Surely little Pawtucket could have been content to rest on its industrial laurels. Instead, brothers Henry and Helal Hassenfeld started Hasbro Corporation in 1923, not two miles from Slater's famous mill. Along the way, Hasbro has capitalized on Slater's model of success, buying the patents for toys such as Mr. Potato Head, G.I. Joe, and the Transformers from smaller, less-profitable inventors and turning them into playtime powerhouses. While we all wish Henry Hassenfield stole into Takara headquarters in Japan and lifted the secret plans for the Decepticons, it was apparently a far more amicable acquisition.


#6. We're the Home of Coffee Milk.

Elvis vs. the Beatles. Coke vs. Pepsi. Some disputes are better left undecided in the annals of history. But for Rhode Islanders, there is no argument more bitter than that about which beverage should represent our state.

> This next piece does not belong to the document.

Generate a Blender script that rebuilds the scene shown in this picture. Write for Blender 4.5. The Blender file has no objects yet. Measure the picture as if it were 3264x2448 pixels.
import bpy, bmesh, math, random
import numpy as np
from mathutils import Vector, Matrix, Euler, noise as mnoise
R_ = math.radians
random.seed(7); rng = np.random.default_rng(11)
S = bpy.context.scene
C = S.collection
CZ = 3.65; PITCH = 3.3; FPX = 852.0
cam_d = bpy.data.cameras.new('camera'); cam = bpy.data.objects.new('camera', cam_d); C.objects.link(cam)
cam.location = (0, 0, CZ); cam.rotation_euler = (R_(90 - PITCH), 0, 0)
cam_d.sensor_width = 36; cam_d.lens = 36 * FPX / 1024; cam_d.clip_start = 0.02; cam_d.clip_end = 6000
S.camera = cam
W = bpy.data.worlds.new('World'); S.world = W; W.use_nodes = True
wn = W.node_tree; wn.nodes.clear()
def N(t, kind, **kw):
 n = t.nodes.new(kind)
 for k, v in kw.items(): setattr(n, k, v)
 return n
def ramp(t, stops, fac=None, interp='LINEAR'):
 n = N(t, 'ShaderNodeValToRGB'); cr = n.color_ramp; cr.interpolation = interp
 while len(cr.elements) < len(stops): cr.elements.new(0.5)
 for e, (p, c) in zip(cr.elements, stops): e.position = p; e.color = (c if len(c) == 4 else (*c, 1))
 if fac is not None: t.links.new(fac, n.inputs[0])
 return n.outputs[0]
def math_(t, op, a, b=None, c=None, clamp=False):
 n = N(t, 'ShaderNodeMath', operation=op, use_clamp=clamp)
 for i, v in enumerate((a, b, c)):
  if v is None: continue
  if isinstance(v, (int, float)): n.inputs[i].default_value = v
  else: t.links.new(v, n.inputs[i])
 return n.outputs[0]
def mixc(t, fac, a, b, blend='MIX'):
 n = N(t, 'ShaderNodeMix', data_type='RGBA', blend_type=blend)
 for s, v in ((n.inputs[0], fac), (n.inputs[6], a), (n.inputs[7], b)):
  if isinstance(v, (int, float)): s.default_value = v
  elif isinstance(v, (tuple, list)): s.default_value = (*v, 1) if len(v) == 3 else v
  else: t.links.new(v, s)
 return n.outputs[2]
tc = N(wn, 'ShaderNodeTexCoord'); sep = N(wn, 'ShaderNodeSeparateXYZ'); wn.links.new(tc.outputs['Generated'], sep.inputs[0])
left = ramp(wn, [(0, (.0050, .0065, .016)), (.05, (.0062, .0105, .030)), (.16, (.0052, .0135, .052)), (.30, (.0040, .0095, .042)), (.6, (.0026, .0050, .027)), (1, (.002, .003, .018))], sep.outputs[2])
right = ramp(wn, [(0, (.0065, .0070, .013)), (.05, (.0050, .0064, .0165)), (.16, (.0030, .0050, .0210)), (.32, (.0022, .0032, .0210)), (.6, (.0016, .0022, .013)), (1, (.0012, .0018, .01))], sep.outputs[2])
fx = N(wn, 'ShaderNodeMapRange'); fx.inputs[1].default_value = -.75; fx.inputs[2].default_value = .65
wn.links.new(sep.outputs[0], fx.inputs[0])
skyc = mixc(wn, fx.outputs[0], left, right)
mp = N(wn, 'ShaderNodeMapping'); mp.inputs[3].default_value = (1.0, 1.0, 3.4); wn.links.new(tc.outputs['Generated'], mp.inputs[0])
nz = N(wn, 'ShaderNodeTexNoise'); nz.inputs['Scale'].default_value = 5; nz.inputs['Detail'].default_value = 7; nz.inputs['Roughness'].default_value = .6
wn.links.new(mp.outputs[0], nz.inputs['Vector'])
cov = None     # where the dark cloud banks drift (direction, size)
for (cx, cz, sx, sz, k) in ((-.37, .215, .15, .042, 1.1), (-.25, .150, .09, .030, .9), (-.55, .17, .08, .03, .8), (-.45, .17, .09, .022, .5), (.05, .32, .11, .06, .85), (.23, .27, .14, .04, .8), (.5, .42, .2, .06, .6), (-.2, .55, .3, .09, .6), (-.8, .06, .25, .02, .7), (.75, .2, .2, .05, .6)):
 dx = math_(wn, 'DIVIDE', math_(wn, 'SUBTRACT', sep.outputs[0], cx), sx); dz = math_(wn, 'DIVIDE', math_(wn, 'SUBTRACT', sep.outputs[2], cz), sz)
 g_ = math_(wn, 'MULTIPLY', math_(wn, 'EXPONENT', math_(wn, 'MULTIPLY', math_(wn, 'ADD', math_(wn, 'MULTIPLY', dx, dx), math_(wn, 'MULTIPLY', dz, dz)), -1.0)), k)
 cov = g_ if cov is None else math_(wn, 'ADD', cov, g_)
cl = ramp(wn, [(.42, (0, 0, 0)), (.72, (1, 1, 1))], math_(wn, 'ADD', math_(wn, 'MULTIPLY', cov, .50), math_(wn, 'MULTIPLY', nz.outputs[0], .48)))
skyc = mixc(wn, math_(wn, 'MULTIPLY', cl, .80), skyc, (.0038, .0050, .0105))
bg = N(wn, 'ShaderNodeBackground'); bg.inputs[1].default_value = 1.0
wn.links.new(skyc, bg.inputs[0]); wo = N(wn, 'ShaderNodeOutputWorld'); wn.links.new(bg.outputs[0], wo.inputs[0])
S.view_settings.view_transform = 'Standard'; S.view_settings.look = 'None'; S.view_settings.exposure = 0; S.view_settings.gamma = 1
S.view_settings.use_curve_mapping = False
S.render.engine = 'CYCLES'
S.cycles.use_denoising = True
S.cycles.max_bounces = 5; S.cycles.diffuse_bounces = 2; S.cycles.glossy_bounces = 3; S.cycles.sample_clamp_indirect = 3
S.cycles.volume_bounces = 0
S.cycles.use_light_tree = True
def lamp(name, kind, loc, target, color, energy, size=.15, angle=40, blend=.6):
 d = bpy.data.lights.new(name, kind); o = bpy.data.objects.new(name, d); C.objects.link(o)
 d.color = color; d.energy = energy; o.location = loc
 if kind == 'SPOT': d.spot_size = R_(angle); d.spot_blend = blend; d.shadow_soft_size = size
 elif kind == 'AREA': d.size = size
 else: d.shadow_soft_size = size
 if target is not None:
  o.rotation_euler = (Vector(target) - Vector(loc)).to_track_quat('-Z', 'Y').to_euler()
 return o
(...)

In one corner, there's Del's Frozen Lemonade, a smooth, sweet and tangy frozen lemon drink that millions of us throw back every summer. Del's is a favorite at the beaches, but come autumn each year, the ubiquitous Del's trucks disappear, leaving Rhode Islanders with a thirst for sweet, drinkable goodness.

In the other corner is the strapping Coffee Milk. This delicious nectar is about two parts milk to one part Autocrat-brand coffee syrup (motto: "a swallow will tell you"). And the taste? Imagine what would happen if you melted coffee flavored ice cream and drank it. But it's still milk, so it's totally healthy.

The Rhode Island General Assembly finally put an end to the madness in 1993, declaring coffee milk the Official State Drink. Del's supporters protested of course, but everyone else was too busy giggling at the Autocrat slogan to notice.

A note of caution: Do not order coffee milk outside of Rhode Island. You'll just end up with some pathetic attempt like café au lait or iced coffee. Come here for the real deal.